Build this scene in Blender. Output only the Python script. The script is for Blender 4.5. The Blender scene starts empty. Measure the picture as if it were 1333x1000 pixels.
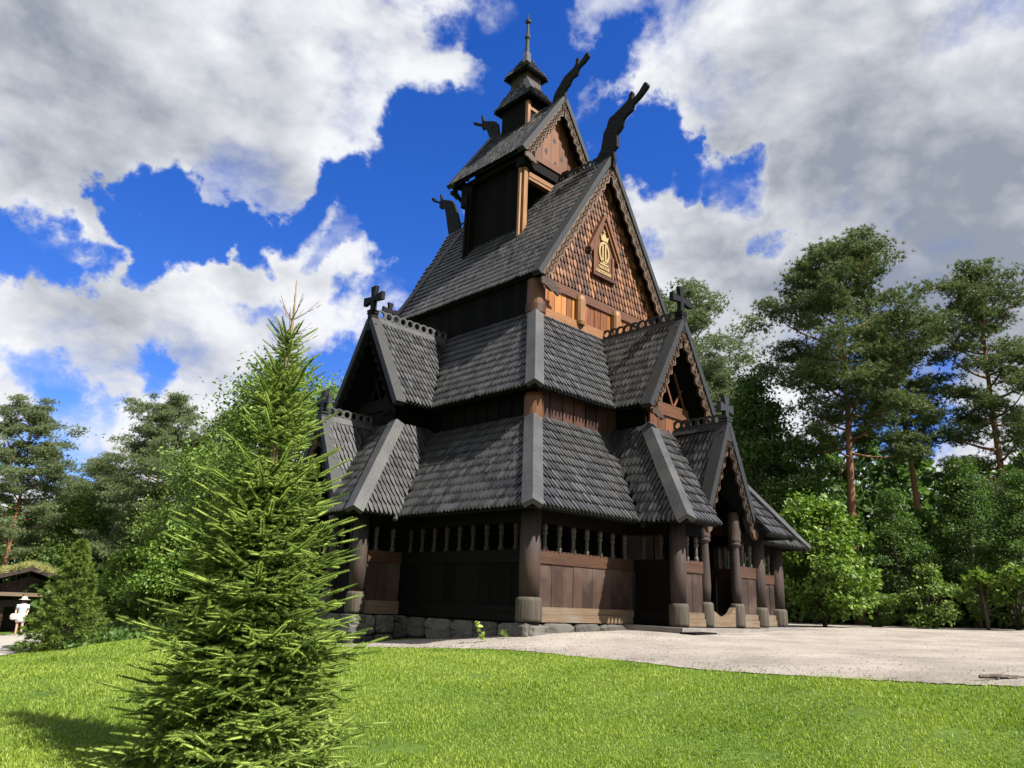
import bpy, math, random
import numpy as np
from mathutils import Matrix, Vector
random.seed(7)
rng = np.random.default_rng(11)
R = math.radians
scene = bpy.context.scene
COL = scene.collection

# ------------------------------------------------------------------ camera
CAM = np.array([-16.869, -13.688, .324])
YAW, PIT, ROL, FPX = R(44.01), R(15.986), R(2.221), 1001.114
fw = np.array([math.sin(YAW)*math.cos(PIT), math.cos(YAW)*math.cos(PIT), math.sin(PIT)])
rt = np.array([math.cos(YAW), -math.sin(YAW), 0.])
up = np.cross(rt, fw)
r2 = math.cos(ROL)*rt + math.sin(ROL)*up
u2 = -math.sin(ROL)*rt + math.cos(ROL)*up
cd = bpy.data.cameras.new("camera"); cam = bpy.data.objects.new("camera", cd); COL.objects.link(cam)
cd.sensor_width = 36; cd.lens = FPX/1333*36; cd.clip_end = 3000; cd.clip_start = .1
mw = np.eye(4); mw[:3, 0] = r2; mw[:3, 1] = u2; mw[:3, 2] = -fw; mw[:3, 3] = CAM
cam.matrix_world = Matrix(mw.tolist())
scene.camera = cam
def ray(u, v):
    return (u-666.5)/FPX*r2 - (v-500)/FPX*u2 + fw
def at(u, v, D):                      # point at horizontal distance D on the sight line
    d = ray(u, v); return CAM + d*D/math.hypot(d[0], d[1])

# ------------------------------------------------------------------ materials
class NT:
    def __init__(s, name):
        s.m = bpy.data.materials.new(name); s.m.use_nodes = True
        s.t = s.m.node_tree; s.n = s.t.nodes; s.b = s.n["Principled BSDF"]; s.out = s.n["Material Output"]
    def add(s, typ, ins=None, **kw):
        return addn(s.t, typ, ins, **kw)
    def link(s, a, b): s.t.links.new(a, b)
def addn(t, typ, ins=None, **kw):
    n = t.nodes.new(typ)
    for k, v in kw.items(): setattr(n, k, v)
    for k, v in (ins or {}).items():
        s = n.inputs[k]
        if hasattr(v, 'is_output') or isinstance(v, bpy.types.NodeSocket): t.links.new(v, s)
        else: s.default_value = v
    return n
def c4(c): return (c[0], c[1], c[2], 1)
def ramp(t, fac, stops):
    n = t.nodes.new("ShaderNodeValToRGB"); t.links.new(fac, n.inputs[0])
    e = n.color_ramp.elements
    while len(e) < len(stops): e.new(.5)
    for i, (p, c) in enumerate(stops): e[i].position = p; e[i].color = c4(c)
    return n.outputs[0]
def wood(name, cols, rough=.6, grain='v', island=True, bump=.35, scale=1.0, stain=None, spec=.3):
    m = NT(name); t = m.t
    tc = m.add("ShaderNodeTexCoord")
    sc = {'v': (14, 14, .7), 'h': (.9, .9, 16), 'i': (9, 9, 9)}[grain]
    mp = m.add("ShaderNodeMapping", {"Vector": tc.outputs["Object"]}); mp.inputs["Scale"].default_value = [q*scale for q in sc]
    nz = m.add("ShaderNodeTexNoise", {"Vector": mp.outputs[0], "Scale": 1.6, "Detail": 6., "Roughness": .65})
    big = m.add("ShaderNodeTexNoise", {"Vector": tc.outputs["Object"], "Scale": 1.3, "Detail": 3.})
    f = nz.outputs[0]
    if island:
        g = m.add("ShaderNodeNewGeometry")
        a = m.add("ShaderNodeMath", {0: g.outputs["Random Per Island"], 1: .6}, operation='MULTIPLY')
        b = m.add("ShaderNodeMath", {0: f, 1: .75}, operation='MULTIPLY')
        c = m.add("ShaderNodeMath", {0: a.outputs[0], 1: b.outputs[0]}, operation='ADD')
        f = m.add("ShaderNodeMath", {0: c.outputs[0], 1: .16}, operation='SUBTRACT').outputs[0]
    k = len(cols)
    col = ramp(t, f, [(.2+.6*i/(k-1), c) for i, c in enumerate(cols)])
    if stain:
        mr = m.add("ShaderNodeMapRange", {0: big.outputs[0], 1: .45, 2: .7})
        mx = m.add("ShaderNodeMix", {0: mr.outputs[0], 6: col, 7: c4(stain)}, data_type='RGBA'); col = mx.outputs[2]
    m.link(col, m.b.inputs["Base Color"]); m.b.inputs["Roughness"].default_value = rough
    m.b.inputs["Specular IOR Level"].default_value = spec
    bp = m.add("ShaderNodeBump", {"Height": nz.outputs[0], "Strength": bump, "Distance": .02})
    m.link(bp.outputs[0], m.b.inputs["Normal"])
    return m.m
M = {}
M['tar'] = wood('tarred_shingle', [(.005, .005, .0054), (.017, .0172, .018), (.046, .0465, .049)], .48, 'i', stain=(.032, .031, .029), spec=.5)
M['tar2'] = wood('tarred_shingle_flat', [(.004, .004, .004), (.009, .009, .009)], .8, 'i', island=False, spec=.1)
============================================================
Problem to work on >> Leave out the pictures and repeat exactly the lines from the start of the material through the line that contains "d = ray(u, v);", both included.

Problem solution >>
Build this scene in Blender. Output only the Python script. The script is for Blender 4.5. The Blender scene starts empty. Measure the picture as if it were 1333x1000 pixels.
import bpy, math, random
import numpy as np
from mathutils import Matrix, Vector
random.seed(7)
rng = np.random.default_rng(11)
R = math.radians
scene = bpy.context.scene
COL = scene.collection

# ------------------------------------------------------------------ camera
CAM = np.array([-16.869, -13.688, .324])
YAW, PIT, ROL, FPX = R(44.01), R(15.986), R(2.221), 1001.114
fw = np.array([math.sin(YAW)*math.cos(PIT), math.cos(YAW)*math.cos(PIT), math.sin(PIT)])
rt = np.array([math.cos(YAW), -math.sin(YAW), 0.])
up = np.cross(rt, fw)
r2 = math.cos(ROL)*rt + math.sin(ROL)*up
u2 = -math.sin(ROL)*rt + math.cos(ROL)*up
cd = bpy.data.cameras.new("camera"); cam = bpy.data.objects.new("camera", cd); COL.objects.link(cam)
cd.sensor_width = 36; cd.lens = FPX/1333*36; cd.clip_end = 3000; cd.clip_start = .1
mw = np.eye(4); mw[:3, 0] = r2; mw[:3, 1] = u2; mw[:3, 2] = -fw; mw[:3, 3] = CAM
cam.matrix_world = Matrix(mw.tolist())
scene.camera = cam
def ray(u, v):
    return (u-666.5)/FPX*r2 - (v-500)/FPX*u2 + fw
def at(u, v, D):                      # point at horizontal distance D on the sight line
    d = ray(u, v); return CAM + d*D/math.hypot(d[0], d[1])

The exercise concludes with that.